FIVE days on and we already know what Grenfell Tower means for us as a nation. We feel it every time we look at photographs of the inferno, or at pictures of the building's blackened husk. We are stirred when we learn that, while Grenfell is located in one of London's wealthiest and least affordable boroughs, the immediate locale is within the most deprived 10 per cent of society. We know that whatever comes of the excruciating inquiry that is set to follow, this horror will, always and forever, speak strongly of inequality.
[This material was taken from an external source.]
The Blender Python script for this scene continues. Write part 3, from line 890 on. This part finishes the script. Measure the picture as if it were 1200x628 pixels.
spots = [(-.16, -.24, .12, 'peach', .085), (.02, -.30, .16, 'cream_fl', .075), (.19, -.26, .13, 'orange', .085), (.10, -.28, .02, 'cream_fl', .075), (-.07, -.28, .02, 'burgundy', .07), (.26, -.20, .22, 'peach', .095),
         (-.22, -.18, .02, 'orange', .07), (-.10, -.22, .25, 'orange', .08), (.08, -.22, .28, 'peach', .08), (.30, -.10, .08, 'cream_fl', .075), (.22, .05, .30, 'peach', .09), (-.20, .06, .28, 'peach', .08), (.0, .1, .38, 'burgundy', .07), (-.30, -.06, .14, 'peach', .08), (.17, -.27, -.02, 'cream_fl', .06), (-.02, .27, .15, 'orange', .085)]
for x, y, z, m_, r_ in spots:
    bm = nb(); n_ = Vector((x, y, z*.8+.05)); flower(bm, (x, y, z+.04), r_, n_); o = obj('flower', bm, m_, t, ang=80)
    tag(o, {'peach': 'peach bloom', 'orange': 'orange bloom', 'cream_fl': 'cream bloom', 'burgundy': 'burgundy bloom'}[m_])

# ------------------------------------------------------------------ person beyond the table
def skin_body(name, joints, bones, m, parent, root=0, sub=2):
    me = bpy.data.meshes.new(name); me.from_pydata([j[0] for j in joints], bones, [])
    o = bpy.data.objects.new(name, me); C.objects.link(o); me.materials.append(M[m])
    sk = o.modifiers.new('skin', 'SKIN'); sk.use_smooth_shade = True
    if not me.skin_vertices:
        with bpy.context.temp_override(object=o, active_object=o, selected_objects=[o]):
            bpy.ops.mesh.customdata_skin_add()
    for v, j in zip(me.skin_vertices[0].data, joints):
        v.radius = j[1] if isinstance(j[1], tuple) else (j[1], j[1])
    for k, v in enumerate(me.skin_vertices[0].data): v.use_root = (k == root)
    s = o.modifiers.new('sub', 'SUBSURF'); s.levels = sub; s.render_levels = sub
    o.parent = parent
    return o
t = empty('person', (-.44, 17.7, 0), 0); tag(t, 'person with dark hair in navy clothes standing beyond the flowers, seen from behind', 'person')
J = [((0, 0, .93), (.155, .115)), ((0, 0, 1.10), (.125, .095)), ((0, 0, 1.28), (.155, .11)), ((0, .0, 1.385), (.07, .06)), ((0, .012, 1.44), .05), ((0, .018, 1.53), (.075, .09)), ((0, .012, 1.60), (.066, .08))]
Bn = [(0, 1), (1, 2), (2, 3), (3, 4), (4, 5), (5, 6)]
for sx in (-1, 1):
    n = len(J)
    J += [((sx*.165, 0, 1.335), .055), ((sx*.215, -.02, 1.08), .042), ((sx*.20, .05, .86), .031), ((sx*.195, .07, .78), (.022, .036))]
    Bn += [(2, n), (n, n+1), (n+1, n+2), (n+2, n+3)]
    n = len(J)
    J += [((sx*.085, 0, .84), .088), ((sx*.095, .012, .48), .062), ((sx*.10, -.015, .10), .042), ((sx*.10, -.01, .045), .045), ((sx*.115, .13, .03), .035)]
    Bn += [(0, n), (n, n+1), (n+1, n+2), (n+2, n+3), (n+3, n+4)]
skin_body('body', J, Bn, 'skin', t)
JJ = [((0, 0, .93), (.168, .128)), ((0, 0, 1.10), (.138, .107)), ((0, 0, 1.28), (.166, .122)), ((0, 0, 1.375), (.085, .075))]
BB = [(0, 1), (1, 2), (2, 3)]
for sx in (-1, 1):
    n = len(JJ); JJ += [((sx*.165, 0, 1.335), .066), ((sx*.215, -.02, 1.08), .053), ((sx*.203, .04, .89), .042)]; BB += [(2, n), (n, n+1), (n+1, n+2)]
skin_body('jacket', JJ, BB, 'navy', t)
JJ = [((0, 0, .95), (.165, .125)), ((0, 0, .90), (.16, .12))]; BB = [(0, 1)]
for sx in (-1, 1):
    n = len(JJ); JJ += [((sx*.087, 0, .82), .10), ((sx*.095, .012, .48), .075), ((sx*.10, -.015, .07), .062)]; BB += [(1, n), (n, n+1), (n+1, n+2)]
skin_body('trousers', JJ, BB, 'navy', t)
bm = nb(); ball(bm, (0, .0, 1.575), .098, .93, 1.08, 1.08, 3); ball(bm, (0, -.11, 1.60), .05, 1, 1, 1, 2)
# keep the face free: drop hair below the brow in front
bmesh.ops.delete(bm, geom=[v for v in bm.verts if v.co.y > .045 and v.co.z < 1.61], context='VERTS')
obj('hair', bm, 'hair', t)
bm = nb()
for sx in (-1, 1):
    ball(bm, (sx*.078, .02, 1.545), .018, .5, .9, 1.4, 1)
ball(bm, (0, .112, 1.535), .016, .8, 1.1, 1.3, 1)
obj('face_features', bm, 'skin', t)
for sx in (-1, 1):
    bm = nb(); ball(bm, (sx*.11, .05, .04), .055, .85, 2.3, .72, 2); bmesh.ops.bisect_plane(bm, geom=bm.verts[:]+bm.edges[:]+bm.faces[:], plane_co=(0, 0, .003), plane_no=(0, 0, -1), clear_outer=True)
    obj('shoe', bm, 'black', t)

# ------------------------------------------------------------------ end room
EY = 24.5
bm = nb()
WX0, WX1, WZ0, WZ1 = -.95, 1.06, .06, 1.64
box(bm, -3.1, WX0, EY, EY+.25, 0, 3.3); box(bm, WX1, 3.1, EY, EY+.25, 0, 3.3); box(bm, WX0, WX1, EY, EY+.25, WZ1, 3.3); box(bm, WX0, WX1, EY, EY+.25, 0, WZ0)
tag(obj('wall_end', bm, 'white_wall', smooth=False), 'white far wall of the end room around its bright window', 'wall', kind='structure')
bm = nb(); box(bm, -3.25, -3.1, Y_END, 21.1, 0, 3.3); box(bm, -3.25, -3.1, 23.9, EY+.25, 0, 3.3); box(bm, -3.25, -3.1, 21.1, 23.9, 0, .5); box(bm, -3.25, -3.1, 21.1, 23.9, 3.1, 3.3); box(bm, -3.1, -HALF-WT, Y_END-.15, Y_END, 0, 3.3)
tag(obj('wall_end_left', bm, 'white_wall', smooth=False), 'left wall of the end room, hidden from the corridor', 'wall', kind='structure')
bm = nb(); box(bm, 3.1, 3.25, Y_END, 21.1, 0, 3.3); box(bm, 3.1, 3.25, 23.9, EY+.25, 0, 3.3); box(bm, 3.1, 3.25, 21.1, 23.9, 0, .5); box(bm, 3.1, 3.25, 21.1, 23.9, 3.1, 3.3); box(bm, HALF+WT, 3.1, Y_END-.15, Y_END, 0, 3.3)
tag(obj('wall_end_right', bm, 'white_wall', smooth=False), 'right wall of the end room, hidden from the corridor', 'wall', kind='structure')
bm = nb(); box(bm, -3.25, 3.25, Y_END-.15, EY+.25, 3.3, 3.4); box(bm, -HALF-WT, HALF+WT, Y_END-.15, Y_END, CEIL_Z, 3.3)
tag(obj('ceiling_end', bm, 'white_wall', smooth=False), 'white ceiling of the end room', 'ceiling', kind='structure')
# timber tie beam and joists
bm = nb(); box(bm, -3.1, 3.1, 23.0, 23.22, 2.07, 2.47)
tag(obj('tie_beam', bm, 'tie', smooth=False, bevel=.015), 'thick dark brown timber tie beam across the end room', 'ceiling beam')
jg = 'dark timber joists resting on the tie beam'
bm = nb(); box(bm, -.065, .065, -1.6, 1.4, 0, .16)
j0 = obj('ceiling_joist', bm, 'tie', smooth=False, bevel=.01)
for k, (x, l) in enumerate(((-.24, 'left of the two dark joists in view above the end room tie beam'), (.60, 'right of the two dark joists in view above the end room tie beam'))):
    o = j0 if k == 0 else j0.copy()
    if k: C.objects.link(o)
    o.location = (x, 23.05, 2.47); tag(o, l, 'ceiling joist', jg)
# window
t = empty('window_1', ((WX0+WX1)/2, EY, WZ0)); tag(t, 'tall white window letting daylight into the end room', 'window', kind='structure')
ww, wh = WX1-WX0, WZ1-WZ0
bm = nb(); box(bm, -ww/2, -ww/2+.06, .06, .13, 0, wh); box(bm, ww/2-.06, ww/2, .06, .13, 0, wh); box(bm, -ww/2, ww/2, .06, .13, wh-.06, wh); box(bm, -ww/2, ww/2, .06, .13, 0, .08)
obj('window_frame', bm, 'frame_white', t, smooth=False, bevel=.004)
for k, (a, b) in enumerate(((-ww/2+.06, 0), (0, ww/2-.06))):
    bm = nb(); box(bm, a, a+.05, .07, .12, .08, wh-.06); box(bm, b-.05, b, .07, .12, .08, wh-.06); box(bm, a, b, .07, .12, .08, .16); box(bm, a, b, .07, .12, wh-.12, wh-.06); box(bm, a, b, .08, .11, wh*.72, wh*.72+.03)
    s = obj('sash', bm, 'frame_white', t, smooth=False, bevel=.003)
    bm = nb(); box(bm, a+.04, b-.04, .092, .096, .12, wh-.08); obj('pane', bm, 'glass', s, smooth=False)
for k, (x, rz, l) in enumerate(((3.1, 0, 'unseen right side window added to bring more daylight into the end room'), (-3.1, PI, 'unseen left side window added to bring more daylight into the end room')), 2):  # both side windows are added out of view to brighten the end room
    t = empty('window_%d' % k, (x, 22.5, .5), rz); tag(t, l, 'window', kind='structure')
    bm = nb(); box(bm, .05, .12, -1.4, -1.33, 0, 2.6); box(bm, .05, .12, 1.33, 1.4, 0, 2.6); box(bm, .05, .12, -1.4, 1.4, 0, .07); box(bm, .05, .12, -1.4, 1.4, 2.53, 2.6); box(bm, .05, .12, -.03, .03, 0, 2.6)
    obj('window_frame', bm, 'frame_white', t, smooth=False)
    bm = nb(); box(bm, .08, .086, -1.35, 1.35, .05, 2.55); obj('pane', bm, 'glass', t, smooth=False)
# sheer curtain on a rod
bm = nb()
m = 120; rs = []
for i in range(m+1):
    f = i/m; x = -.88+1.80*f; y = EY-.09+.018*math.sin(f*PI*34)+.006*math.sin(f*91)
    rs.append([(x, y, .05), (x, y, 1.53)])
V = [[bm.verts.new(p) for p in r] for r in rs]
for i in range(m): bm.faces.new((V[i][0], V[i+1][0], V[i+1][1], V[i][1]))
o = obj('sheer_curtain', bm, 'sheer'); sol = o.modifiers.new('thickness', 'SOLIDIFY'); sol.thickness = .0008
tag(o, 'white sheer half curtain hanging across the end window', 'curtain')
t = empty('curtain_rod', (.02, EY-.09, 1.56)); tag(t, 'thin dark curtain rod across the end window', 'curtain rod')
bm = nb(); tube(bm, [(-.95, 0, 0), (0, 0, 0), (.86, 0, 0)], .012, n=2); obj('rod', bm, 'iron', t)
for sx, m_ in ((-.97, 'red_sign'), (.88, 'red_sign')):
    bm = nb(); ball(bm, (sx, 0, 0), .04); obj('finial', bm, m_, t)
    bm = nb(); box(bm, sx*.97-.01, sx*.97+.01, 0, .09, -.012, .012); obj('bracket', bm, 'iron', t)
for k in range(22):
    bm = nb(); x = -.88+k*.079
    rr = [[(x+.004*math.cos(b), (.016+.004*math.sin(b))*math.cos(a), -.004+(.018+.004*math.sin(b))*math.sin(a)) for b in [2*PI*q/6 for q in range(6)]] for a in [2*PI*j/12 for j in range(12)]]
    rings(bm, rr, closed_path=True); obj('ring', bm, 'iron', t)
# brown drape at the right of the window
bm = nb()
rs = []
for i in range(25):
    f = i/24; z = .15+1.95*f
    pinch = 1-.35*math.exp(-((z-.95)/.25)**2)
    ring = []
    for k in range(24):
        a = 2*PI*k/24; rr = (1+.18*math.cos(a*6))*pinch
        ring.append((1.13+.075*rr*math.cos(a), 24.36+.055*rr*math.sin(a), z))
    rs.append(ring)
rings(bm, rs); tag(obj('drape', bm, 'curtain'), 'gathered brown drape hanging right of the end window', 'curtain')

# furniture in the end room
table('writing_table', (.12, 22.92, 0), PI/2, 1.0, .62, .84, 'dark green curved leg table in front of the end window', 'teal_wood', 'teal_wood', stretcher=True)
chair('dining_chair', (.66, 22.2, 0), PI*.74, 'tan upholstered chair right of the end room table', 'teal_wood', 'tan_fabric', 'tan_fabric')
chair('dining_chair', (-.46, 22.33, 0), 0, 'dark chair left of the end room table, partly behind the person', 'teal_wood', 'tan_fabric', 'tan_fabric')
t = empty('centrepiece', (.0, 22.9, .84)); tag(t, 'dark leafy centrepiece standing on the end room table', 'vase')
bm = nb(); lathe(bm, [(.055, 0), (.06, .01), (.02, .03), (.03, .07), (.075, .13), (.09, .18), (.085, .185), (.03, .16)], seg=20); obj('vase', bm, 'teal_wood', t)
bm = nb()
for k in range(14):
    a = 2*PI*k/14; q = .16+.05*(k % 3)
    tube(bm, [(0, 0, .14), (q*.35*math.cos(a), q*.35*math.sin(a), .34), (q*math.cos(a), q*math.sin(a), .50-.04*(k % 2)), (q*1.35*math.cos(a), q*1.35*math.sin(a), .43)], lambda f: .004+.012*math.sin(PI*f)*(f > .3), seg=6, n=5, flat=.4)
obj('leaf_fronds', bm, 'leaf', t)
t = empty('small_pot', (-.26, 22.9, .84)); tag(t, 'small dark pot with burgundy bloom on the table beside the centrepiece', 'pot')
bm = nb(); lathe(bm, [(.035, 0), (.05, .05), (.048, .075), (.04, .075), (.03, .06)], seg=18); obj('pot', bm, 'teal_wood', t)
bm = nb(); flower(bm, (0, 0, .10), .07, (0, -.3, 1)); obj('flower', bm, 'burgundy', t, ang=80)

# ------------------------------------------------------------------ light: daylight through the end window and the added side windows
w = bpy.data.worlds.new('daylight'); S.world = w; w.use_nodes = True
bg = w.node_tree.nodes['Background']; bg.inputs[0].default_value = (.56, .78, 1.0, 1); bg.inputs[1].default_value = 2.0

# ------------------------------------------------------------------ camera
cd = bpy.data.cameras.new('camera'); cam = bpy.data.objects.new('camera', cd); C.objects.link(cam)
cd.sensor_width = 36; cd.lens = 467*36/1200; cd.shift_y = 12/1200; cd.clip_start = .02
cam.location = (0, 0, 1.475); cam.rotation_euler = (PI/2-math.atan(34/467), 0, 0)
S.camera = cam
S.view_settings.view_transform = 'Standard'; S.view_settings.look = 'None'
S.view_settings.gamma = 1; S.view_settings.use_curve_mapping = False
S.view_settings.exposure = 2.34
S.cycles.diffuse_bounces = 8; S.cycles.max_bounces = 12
The Grenfell fire became a symbol of this almost from the moment it first reached our television screens and we saw those flames devouring a building that we instantly knew housed the less wealthy of London. The survivors who emerged from the building were often newly arrived immigrants or established working-class, as were those who are now dead or missing: a Syrian refugee, young Italian architecture graduates, a 65-year-old woman with Alzheimer’s, a five-year-old who, as his family attempted to escape, slipped a neighbour’s grasp and was lost in the thick, black smoke.

There are events in the world that become politicised. Different sides try to shape and interpret them to score their own points. But Grenfell is already political in that it shows us the results of our politics. It is one of those scars that tells of what lies beneath. We react to it, with not just horror and empathy, but also anger, because we know it reveals some truth.

We all want someone to blame. And of course, now is not the time, as allegations fly, for pointing the finger at any individual or institution. But it’s hard not to look at the many factors that may or may not have exacerbated the fire, and turned a smaller tragedy into the most devastating fire in a generation, or to see, at every turn, evidence of the way that the poor are ignored and dismissed, and the rich, in their arrogance, ignore their duties to protect their fellow citizens, in favour of cost-cutting, profit, or the politics of deregulation.

Even if it emerges that, as some reports suggest, the cladding on the exterior of the building was to blame, the question remains who on the chain that led to its fitting is culpable. Is it the millionaire subcontractor, the millionaire contractor, the manufacturer of the panels, the tenant management organisation (TMO) that was the landlord, or the Government which has failed, following the inquest to a similar fire at Lakanal House, to produce a review of building regulations?

And if the lack of sprinklers was, as many claim, also a factor – who do we blame then? The council? The housing minister who in 2014 rejected calls to force construction companies to fit sprinklers, on the grounds that it would be contrary to deregulation principles and might discourage house-building?

Particularly chilling over the past few days has been to read the posts by the Grenfell Action Group, which warned long before of the dangers of fire, and predicted that “only a catastrophic event” would “bring an end to the dangerous living conditions”. Residents asked for an investigation 18 months beforehand but no-one listened. As Tanya Gold wrote in the New Statesman: “They got the inquiry yesterday, having paid in lives.”

In a way none of these issues is any surprise. We know that the poor, all too often, are not listened to. We know that tenants’ voices go unheard. We know that under austerity, corners have had to be cut. Some, of course, do not want to see Grenfell politicised. They are the wealthy who do not like to think their comfort could possibly be founded on the suffering of others, those in love with recent policies of deregulation, those who see only, in Grenfell, another disaster – as if this were just some freak wave to hit the shore, not something in which there were human mistakes and societal negligence.

Grenfell is a wake-up call. It is an incitement to change, to finally tackle the inequality that can no longer be ignored. When mistakes are made, most frequently it’s the poor that suffer. When there is neglect, it’s not the rich who feel the pain – indeed, all too often they feel the profit.

Some may go to prison for this. Certainly that’s what many are calling for. But the desire to see individuals punished for this awful tragedy shows how often we still miss the point. This is not a crime of particular individuals, but of our flawed society. As such it demands a furious call for wider change. A howl of anger. Not just on behalf of the residents of Grenfell, but for an entire section of society to be heard.

Enough of the political rhetoric. Enough of the gestural talk about listening to the voiceless, or embracing the left-behind. Grenfell has caused a shudder through British society – and that, at least, cannot go unheard.